-- begin --

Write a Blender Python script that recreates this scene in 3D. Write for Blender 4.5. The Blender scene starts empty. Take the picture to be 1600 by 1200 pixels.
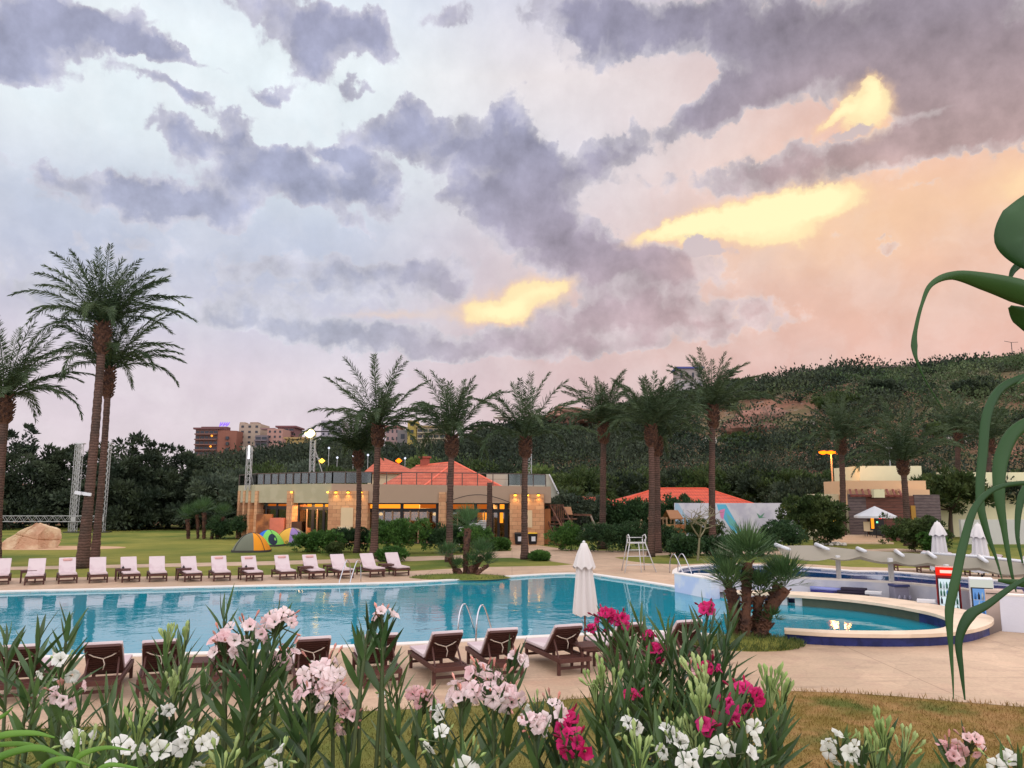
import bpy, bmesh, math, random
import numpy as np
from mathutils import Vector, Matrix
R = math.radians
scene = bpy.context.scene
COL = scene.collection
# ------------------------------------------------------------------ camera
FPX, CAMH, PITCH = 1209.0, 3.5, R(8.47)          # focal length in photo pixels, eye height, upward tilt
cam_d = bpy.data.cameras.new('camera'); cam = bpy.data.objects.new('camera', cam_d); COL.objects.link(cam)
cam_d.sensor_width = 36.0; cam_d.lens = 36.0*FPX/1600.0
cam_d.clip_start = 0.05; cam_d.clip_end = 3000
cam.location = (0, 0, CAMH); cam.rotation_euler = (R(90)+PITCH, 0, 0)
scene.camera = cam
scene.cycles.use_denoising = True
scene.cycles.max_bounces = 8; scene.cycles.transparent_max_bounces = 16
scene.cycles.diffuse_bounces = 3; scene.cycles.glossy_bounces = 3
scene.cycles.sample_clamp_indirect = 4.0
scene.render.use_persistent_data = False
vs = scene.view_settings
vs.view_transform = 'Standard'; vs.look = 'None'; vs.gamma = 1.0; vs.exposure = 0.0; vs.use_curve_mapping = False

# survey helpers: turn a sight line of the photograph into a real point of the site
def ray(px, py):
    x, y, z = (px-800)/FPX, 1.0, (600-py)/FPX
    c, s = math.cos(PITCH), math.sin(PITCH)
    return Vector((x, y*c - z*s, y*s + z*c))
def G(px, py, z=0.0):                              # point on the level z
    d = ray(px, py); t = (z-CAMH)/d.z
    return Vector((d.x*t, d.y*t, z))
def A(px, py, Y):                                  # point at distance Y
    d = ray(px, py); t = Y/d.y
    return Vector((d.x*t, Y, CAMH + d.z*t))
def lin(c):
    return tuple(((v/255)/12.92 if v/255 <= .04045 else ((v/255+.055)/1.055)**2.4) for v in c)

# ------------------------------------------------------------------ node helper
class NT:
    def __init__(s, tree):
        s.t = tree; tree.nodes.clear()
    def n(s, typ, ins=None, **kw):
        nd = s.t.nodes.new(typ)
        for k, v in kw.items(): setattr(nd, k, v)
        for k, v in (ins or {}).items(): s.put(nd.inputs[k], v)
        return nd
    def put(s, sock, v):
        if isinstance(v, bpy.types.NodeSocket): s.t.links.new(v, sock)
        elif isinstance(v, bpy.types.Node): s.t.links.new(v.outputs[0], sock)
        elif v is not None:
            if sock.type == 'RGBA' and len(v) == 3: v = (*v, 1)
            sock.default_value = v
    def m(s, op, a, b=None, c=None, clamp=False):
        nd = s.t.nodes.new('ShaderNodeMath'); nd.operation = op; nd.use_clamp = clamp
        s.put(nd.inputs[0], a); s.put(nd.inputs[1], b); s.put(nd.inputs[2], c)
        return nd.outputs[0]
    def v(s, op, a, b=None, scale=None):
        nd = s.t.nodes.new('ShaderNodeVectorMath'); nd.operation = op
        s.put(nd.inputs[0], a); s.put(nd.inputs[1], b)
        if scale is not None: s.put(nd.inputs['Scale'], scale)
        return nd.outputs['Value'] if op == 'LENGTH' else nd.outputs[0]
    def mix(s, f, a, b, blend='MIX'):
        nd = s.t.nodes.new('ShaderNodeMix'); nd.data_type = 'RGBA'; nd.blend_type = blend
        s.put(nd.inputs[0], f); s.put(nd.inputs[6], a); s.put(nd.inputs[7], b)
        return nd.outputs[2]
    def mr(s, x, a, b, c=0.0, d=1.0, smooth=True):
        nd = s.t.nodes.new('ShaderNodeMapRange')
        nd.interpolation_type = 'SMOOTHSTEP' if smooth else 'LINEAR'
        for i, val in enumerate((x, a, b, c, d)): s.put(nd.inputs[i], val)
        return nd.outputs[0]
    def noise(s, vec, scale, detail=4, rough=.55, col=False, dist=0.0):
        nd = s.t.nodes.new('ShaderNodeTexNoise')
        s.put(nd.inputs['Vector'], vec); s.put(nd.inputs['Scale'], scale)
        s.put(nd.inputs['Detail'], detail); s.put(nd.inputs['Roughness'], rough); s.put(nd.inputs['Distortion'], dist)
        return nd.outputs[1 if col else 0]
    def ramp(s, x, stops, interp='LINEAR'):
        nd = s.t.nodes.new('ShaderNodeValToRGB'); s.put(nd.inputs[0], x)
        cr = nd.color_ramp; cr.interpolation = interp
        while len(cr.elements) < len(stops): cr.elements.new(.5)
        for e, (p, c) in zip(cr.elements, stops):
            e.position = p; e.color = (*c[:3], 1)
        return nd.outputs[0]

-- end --

== Exercise description ==
From the listing, extract all text exactly as given and drop any picture.

== Answer for the task ==
Write a Blender Python script that recreates this scene in 3D. Write for Blender 4.5. The Blender scene starts empty. Take the picture to be 1600 by 1200 pixels.
import bpy, bmesh, math, random
import numpy as np
from mathutils import Vector, Matrix
R = math.radians
scene = bpy.context.scene
COL = scene.collection
# ------------------------------------------------------------------ camera
FPX, CAMH, PITCH = 1209.0, 3.5, R(8.47)          # focal length in photo pixels, eye height, upward tilt
cam_d = bpy.data.cameras.new('camera'); cam = bpy.data.objects.new('camera', cam_d); COL.objects.link(cam)
cam_d.sensor_width = 36.0; cam_d.lens = 36.0*FPX/1600.0
cam_d.clip_start = 0.05; cam_d.clip_end = 3000
cam.location = (0, 0, CAMH); cam.rotation_euler = (R(90)+PITCH, 0, 0)
scene.camera = cam
scene.cycles.use_denoising = True
scene.cycles.max_bounces = 8; scene.cycles.transparent_max_bounces = 16
scene.cycles.diffuse_bounces = 3; scene.cycles.glossy_bounces = 3
scene.cycles.sample_clamp_indirect = 4.0
scene.render.use_persistent_data = False
vs = scene.view_settings
vs.view_transform = 'Standard'; vs.look = 'None'; vs.gamma = 1.0; vs.exposure = 0.0; vs.use_curve_mapping = False

# survey helpers: turn a sight line of the photograph into a real point of the site
def ray(px, py):
    x, y, z = (px-800)/FPX, 1.0, (600-py)/FPX
    c, s = math.cos(PITCH), math.sin(PITCH)
    return Vector((x, y*c - z*s, y*s + z*c))
def G(px, py, z=0.0):                              # point on the level z
    d = ray(px, py); t = (z-CAMH)/d.z
    return Vector((d.x*t, d.y*t, z))
def A(px, py, Y):                                  # point at distance Y
    d = ray(px, py); t = Y/d.y
    return Vector((d.x*t, Y, CAMH + d.z*t))
def lin(c):
    return tuple(((v/255)/12.92 if v/255 <= .04045 else ((v/255+.055)/1.055)**2.4) for v in c)

# ------------------------------------------------------------------ node helper
class NT:
    def __init__(s, tree):
        s.t = tree; tree.nodes.clear()
    def n(s, typ, ins=None, **kw):
        nd = s.t.nodes.new(typ)
        for k, v in kw.items(): setattr(nd, k, v)
        for k, v in (ins or {}).items(): s.put(nd.inputs[k], v)
        return nd
    def put(s, sock, v):
        if isinstance(v, bpy.types.NodeSocket): s.t.links.new(v, sock)
        elif isinstance(v, bpy.types.Node): s.t.links.new(v.outputs[0], sock)
        elif v is not None:
            if sock.type == 'RGBA' and len(v) == 3: v = (*v, 1)
            sock.default_value = v
    def m(s, op, a, b=None, c=None, clamp=False):
        nd = s.t.nodes.new('ShaderNodeMath'); nd.operation = op; nd.use_clamp = clamp
        s.put(nd.inputs[0], a); s.put(nd.inputs[1], b); s.put(nd.inputs[2], c)
        return nd.outputs[0]
    def v(s, op, a, b=None, scale=None):
        nd = s.t.nodes.new('ShaderNodeVectorMath'); nd.operation = op
        s.put(nd.inputs[0], a); s.put(nd.inputs[1], b)
        if scale is not None: s.put(nd.inputs['Scale'], scale)
        return nd.outputs['Value'] if op == 'LENGTH' else nd.outputs[0]
    def mix(s, f, a, b, blend='MIX'):
        nd = s.t.nodes.new('ShaderNodeMix'); nd.data_type = 'RGBA'; nd.blend_type = blend
        s.put(nd.inputs[0], f); s.put(nd.inputs[6], a); s.put(nd.inputs[7], b)
        return nd.outputs[2]
    def mr(s, x, a, b, c=0.0, d=1.0, smooth=True):
        nd = s.t.nodes.new('ShaderNodeMapRange')
        nd.interpolation_type = 'SMOOTHSTEP' if smooth else 'LINEAR'
        for i, val in enumerate((x, a, b, c, d)): s.put(nd.inputs[i], val)
        return nd.outputs[0]
    def noise(s, vec, scale, detail=4, rough=.55, col=False, dist=0.0):
        nd = s.t.nodes.new('ShaderNodeTexNoise')
        s.put(nd.inputs['Vector'], vec); s.put(nd.inputs['Scale'], scale)
        s.put(nd.inputs['Detail'], detail); s.put(nd.inputs['Roughness'], rough); s.put(nd.inputs['Distortion'], dist)
        return nd.outputs[1 if col else 0]
    def ramp(s, x, stops, interp='LINEAR'):
        nd = s.t.nodes.new('ShaderNodeValToRGB'); s.put(nd.inputs[0], x)
        cr = nd.color_ramp; cr.interpolation = interp
        while len(cr.elements) < len(stops): cr.elements.new(.5)
        for e, (p, c) in zip(cr.elements, stops):
            e.position = p; e.color = (*c[:3], 1)
        return nd.outputs[0]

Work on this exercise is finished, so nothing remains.